• **WRITTEN EXERCISE**
Say the number of lines containing the string "from", and say nothing else.
===== EXERCISE INPUTS
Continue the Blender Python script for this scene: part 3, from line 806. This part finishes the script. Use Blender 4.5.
==========
===== EXERCISE INPUTS
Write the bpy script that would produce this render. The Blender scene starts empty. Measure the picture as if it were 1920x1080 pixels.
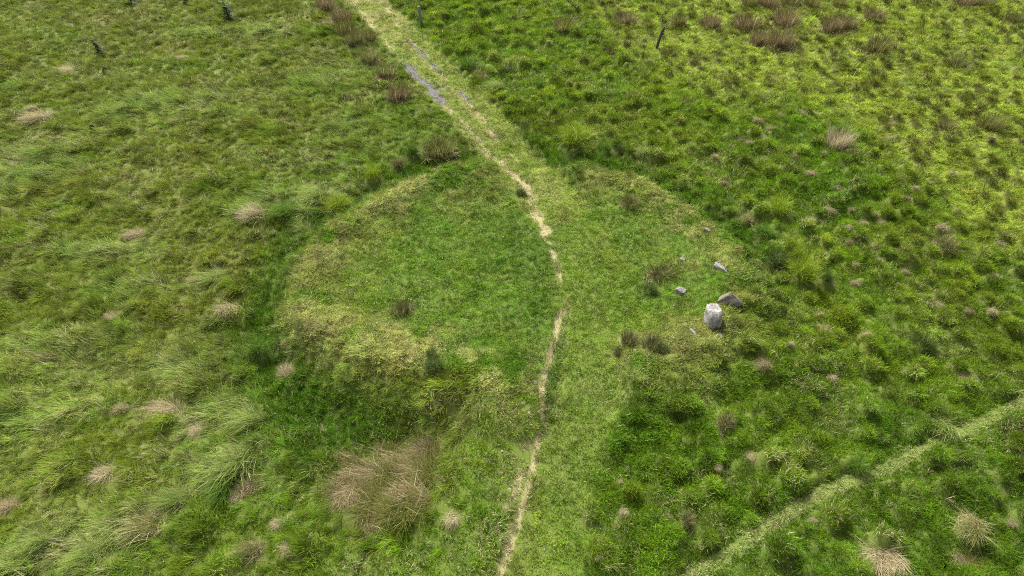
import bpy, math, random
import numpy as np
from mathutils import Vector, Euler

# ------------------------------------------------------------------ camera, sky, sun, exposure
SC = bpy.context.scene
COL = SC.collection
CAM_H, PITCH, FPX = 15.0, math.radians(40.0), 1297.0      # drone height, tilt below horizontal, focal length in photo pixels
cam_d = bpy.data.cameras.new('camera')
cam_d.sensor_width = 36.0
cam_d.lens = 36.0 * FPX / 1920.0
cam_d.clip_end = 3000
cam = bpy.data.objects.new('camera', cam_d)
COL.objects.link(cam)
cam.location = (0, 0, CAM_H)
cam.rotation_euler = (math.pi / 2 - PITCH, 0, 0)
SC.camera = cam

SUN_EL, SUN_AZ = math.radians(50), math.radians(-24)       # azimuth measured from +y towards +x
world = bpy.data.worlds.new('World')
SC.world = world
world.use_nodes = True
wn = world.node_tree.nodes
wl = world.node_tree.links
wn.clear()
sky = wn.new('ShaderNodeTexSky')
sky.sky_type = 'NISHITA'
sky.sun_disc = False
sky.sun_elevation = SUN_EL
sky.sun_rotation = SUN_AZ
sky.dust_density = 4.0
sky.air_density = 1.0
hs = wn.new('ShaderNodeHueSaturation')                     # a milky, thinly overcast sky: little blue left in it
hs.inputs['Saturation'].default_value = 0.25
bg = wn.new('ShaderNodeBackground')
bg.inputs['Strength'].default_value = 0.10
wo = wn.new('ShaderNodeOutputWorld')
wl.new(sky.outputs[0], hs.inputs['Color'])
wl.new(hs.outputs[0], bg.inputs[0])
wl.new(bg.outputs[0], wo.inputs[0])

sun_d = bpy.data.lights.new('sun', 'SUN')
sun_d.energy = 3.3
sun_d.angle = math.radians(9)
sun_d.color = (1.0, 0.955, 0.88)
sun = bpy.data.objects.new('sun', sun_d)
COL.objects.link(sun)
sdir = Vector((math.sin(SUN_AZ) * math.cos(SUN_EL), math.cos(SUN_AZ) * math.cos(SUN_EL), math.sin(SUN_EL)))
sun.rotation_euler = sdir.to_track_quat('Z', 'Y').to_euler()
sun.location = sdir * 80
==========
• **RESPONSE**
3